No avoiding the void

For the better part of three months, I’ve had a lot of trouble trying to put a finger on the troubles of the Milwaukee Panthers in the 2012-14 season.

“That’s been the story for us. We haven’t had those guys who can consistently perform, and then those guys who can give you nine or ten a game.” Head coach Rob Jeter was not wrong; the Milwaukee Panthers have always had a couple players who have stepped into leading roles. This year, it hasn’t happened.

What did Milwaukee lose with the graduation of Kaylon Williams, Ryan Allen and Tony Meier? Simply put, a ton. Williams broke the school D-I assists record; Allen broke the single-season blocks record, and his defensive prowess led Milwaukee to be the toughest team in the country against three-point shooting last season. Tony Meier scored 1,000 points as a Panther. And they were key cogs in the 2010-11 championship season that was based on the prowess of Anthony Hill and Tone Boyle.

Every year since Rob Jeter took over for Bruce Pearl, the leaders he recruited have gotten better every year. In 06-07, the Nick Hansen/Allan Hanson tandem were replaced by Paige Paulsen and Marcus Skinner. Then it was Ricky Franklin and Avery Smith. What happened?

Part of it is attrition. Perhaps it was time for Ja’Rob McCallum and Lonnie Boga to step up and take their roles as leaders. At the very least, having Ja’Rob and the Boga brothers in the program would have given Jeter a lot more flexibility in the 1, 2 and 3 spots. All due respect to Mitch Roelke, but he has severe limitations on his game that would preclude him from playing any important minutes on a contending team.

Another truth is that the players brought in couldn’t do enough to stem the flow of problems. A couple of big losses in recruiting led to Milwaukee being dangerously thin at guard. Trivante Bloodman and Brandon Spearman committed to Mississippi State and Hawai’i, respectively. While neither are tearing the roof off the arena, both would be welcome options for Jeter as he tries to juggle a severely hobbled guard lineup. Jordan Aaron, Paris Gulley and Evan Richard are Milwaukee’s only healthy guards right now. Bobo Niang hasn’t been healthy since five games into the season, and even Roelke is now tending to a sprained ankle.

A few players have seen their play regress with the move from Kaylon Williams to Jordan Aaron as floor general. Consider the fact that James Haarsma has fallen off considerably. He’s dropped four points per game, 16% from the field, 27% from beyond the arc and nearly a full rebound per game. Kyle Kelm’s summer weight loss has severely limited his ability to be a power-player in the post, and he’s dropped six percent in shooting from the field and three-point land in addition to pulling down one less rebound and scoring two less points per game.
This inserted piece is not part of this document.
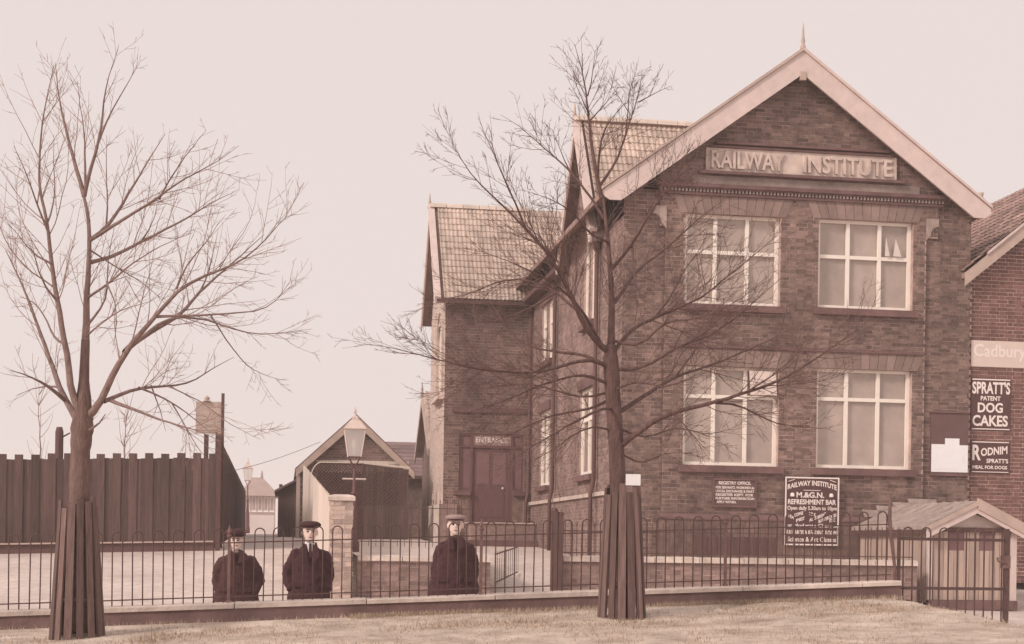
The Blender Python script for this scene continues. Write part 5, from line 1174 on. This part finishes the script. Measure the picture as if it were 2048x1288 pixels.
    c.loft([ring(z, rx * B * (flare if z < 1.1 else 1), ry, 0, cy, 22) for z, rx, ry, cy in ((.60, .292, .18, .01), (.75, .268, .172, .01), (.90, .236, .165, .01), (1.05, .204, .152, .01), (1.20, .20, .14, .01), (1.29, .182, .125, .012), (1.355, .128, .10, .015), (1.405, .086, .082, .015), (1.425, .078, .076, .015))])
    for s_ in (-1, 1):
        el = elbow[0 if s_ < 0 else 1]
        sh, mid, eb, wr_ = Vector((s_ * .155 * B, .01, 1.295)), Vector((s_ * (.185 * B + (el - .185) * .6), .03, 1.17)), Vector((s_ * el, .05, 1.03)), Vector((s_ * .205, -.05, .86))
        c.ell(Vector((s_ * .15 * B, .01, 1.285)) * S, (.078 * S, .08 * S, .07 * S), 12, 8)
        c.tube([sh * S, mid * S, eb * S, (eb * .5 + wr_ * .5) * S, wr_ * S], [.078 * S, .077 * S, .069 * S, .064 * S, .058 * S], 14); c.ell(eb * S, (.068 * S, .068 * S, .068 * S), 10, 7)
    remeshed(c, .012, 'coat', coat_m, t, 3, .05)
    for s_ in (-1, 1):
        lp = MB()      # collar and lapel: a folded flap lying on the chest
        y0 = -.135
        if open_collar:
            pl_ = [(s_ * .02, -.150, 1.14), (s_ * .105, -.137, 1.27), (s_ * .10, -.118, 1.33), (s_ * .075, -.085, 1.43), (s_ * .05, -.10, 1.40)]
        else:
            pl_ = [(s_ * .012, -.148, 1.26), (s_ * .085, -.136, 1.29), (s_ * .10, -.105, 1.35), (s_ * .07, -.08, 1.44), (s_ * .04, -.10, 1.40)]
        lp.prism([(x * S, (y_ - .012) * S, z * S) for x, y_, z in (pl_ if s_ > 0 else pl_[::-1])], (0, -.014 * S, 0)); mk('lapel', lp.mesh('lapel'), coat_m, t)
        pk = MB(); pk.obox((s_ * .155 * S, -.145 * S, .93 * S), Vector((.055, .02 * s_, 0)) * S, Vector((0, .008, 0)) * S, Vector((0, 0, .03)) * S); mk('pocket_flap', pk.mesh('pocket_flap'), coat_m, t)
    for k in range(4): mk('button', MB().ell((.02 * S, (-.158 - .002 * k) * S, (1.12 - .12 * k) * S), (.014 * S, .006 * S, .014 * S), 8, 5).mesh('button', smooth=True), SHOE, t)
    fe = MB(); fe.tube([(.045 * S, -.160 * S, 1.2 * S), (.05 * S, -.172 * S, 1.0 * S), (.05 * S, -.188 * S, .8 * S), (.05 * S, -.196 * S, .64 * S)], .007 * S, 5); mk('front_edge', fe.mesh('front_edge'), TROU, t)
    # shirt front, collar, tie
    if open_collar:
        sh_ = MB(); sh_.prism([(-.045 * S, -.112 * S, 1.425 * S), (0, -.148 * S, 1.23 * S), (.045 * S, -.112 * S, 1.425 * S)], (0, .02 * S, 0)); mk('shirt_front', sh_.mesh('shirt_front'), LINEN, t)
        ti = MB(); ti.prism([(-.014 * S, -.128 * S, 1.42 * S), (-.02 * S, -.152 * S, 1.27 * S), (0, -.156 * S, 1.23 * S), (.02 * S, -.152 * S, 1.27 * S), (.014 * S, -.128 * S, 1.42 * S)], (0, .012 * S, 0)); mk('tie', ti.mesh('tie'), CAPD, t)
    cl = MB(); cl.loft([ring(z, rx, ry, 0, .008) for z, rx, ry in ((1.395, .072, .076), (1.424, .064, .069), (1.425, .059, .063), (1.396, .066, .07))]); mk('scarf' if neck else 'collar', cl.mesh('collar', smooth=True), neck or LINEN, t)
    # face, hair, cap
    fx = tilt * .12
    for s_ in (-1, 1):
        mk('eye', MB().ell(((s_ * .032 + fx) * S, -.086 * S, (hz + .122) * S), (.016 * S, .008 * S, .0095 * S), 8, 6).mesh('eye', smooth=True), EYE, t)
        mk('eyebrow', MB().tube([((s_ * .014 + fx) * S, -.094 * S, (hz + .142) * S), ((s_ * .034 + fx) * S, -.091 * S, (hz + .147) * S), ((s_ * .05 + fx) * S, -.076 * S, (hz + .140) * S)], [.003 * S, .005 * S, .003 * S], 6).mesh('eyebrow'), HAIRB, t)
    mk('mouth', MB().tube([((-.024 + tilt * .05) * S, -.078 * S, (hz + .056) * S), (tilt * .05 * S, -.088 * S, (hz + .053) * S), ((.024 + tilt * .05) * S, -.078 * S, (hz + .056) * S)], [.004 * S, .0085 * S, .004 * S], 6).mesh('mouth'), LIPS, t)
    ha = MB(); ha.loft([ring(hz + z, rx, ry, tilt * z, cy) for z, rx, ry, cy in ((.09, .062, .055, .05), (.13, .075, .07, .038), (.17, .083, .092, .018), (.20, .074, .088, .01), (.225, .04, .05, .01))]); mk('hair', ha.mesh('hair', smooth=True), HAIR, t)
    cp = MB(); zc_ = hz + .170; w_ = cap_w
    cp.loft([ring(zc_ + z, rx, ry, tilt * (.165 + z), cy, 22) for z, rx, ry, cy in ((-.004, .084, .100, .002), (.006, w_ * .78, w_ * .9, -.002), (.014, w_ * .95, w_ * 1.07, -.006), (.014 + cap_h * .35, w_, w_ * 1.12, -.008), (.014 + cap_h * .7, w_ * .86, w_ * .98, -.002), (.014 + cap_h * .93, w_ * .58, w_ * .68, .004), (.014 + cap_h, w_ * .2, w_ * .26, .006))])
    mk('cap', cp.mesh('cap', smooth=True), cap_m, t)
    pk = MB(); rim = []
    for k in range(11):
        a = math.pi * (1.12 + .76 * k / 10); rim.append((a,))
    vs_ = []
    for (a,) in rim: vs_.append(((.078 * math.cos(a) + tilt * .165) * S, (.098 * math.sin(a)) * S, (zc_ + .016) * S))
    for (a,) in rim: vs_.append(((.098 * math.cos(a) + tilt * .165) * S, (.098 * math.sin(a) - .045 * max(0, -math.sin(a)) ** .5) * S, (zc_ - .004) * S))
    n = len(rim); vs2 = [(x, y_, z + .008 * S) for x, y_, z in vs_]; allv = vs_ + vs2; m2 = 2 * n
    fs = [(k, k + 1, n + k + 1, n + k) for k in range(n - 1)] + [(m2 + k, m2 + n + k, m2 + n + k + 1, m2 + k + 1) for k in range(n - 1)] + [(n + k, n + k + 1, m2 + n + k + 1, m2 + n + k) for k in range(n - 1)]
    pk.add(allv, fs); mk('cap_peak', pk.mesh('cap_peak'), CAPD, t)
    return t
# children here are built round the person's own base, so that base must not be subtracted twice
person(474, 1058, 18.0, 'shorter boy at left in floppy dark cap and dark coat with bent elbows', COATB, CAPD, (.235, .29), .140, .082, False, -.12, 1.04, .04, CAPL, 1.1)
person(620, 1042, 18.0, 'young man in dark coat with white collar and tie, middle of three', COAT, CAPD, (.25, .235), .130, .066, True, .03, .98, .05)
person(911, 1029, 18.2, 'tall man in lighter flat cap and buttoned dark coat, right of the pier', COAT, CAPL, (.205, .215), .126, .054, False, .02, .97, -.05, None, 1.2)

# ------------------------------------------------------------------ haze
HAZE = 0.0015
SC.cycles.volume_bounces = 4
if HAZE > 0:
    hz_ = MB().box((-690, -39, -1.3), (690, 840, 14)); hm_ = bpy.data.materials.new('haze_air'); hm_.use_nodes = True; n = hm_.node_tree.nodes; n.clear()
    o_h = n.new('ShaderNodeOutputMaterial'); v_ = n.new('ShaderNodeVolumePrincipled'); v_.inputs['Density'].default_value = HAZE; v_.inputs['Color'].default_value = (1, .95, .93, 1)
    hm_.node_tree.links.new(v_.outputs[0], o_h.inputs['Volume']); ho = mk('haze', hz_, hm_, None, False, 'stuff')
Over time, those add up. The most baffling is the night and day change in Paris Gulley. As JUCO guards at Southeastern CC, Gulley’s production increased a ton when Jay O took over halfway through Gulley’s sophomore year. Fast forward to this season, and Paris has become far less of a three-point threat as he was before. His shooting inside the arc has gotten far better, but improvement there is at the cost of losing his outside shooting capability – for a team that relies heavily on the three, losing his chops there has hurt Milwaukee considerably.

Defensively, Paris Gulley is the only guard that is not a liability on defense. Last year the tandem of Gulley, Williams and Ryan Allen was one of the best in the nation at defending the three. This season? It’s fallen off considerably.

For years, Rob Jeter’s Milwaukee team has gotten better annually from more production out of its leaders. In 2012-13, the Panthers have taken a huge step back. With the 2013 class of Steve McWhorter, Brett and Alex Prahl, Cody Wichmann and Trinson White, those Panthers have to combine with holdovers from this season to improve the record more in one year than it ever has done before if they plan to win a conference title or even sniff the NCAA Tournament.

Without Allen, there’s a void in defense. With Williams, there’s a void in leadership in an offense. With Meier, there’s a void in shooting percentages.

This year, Milwaukee couldn’t avoid the void. We’ll see if they can plug the holes.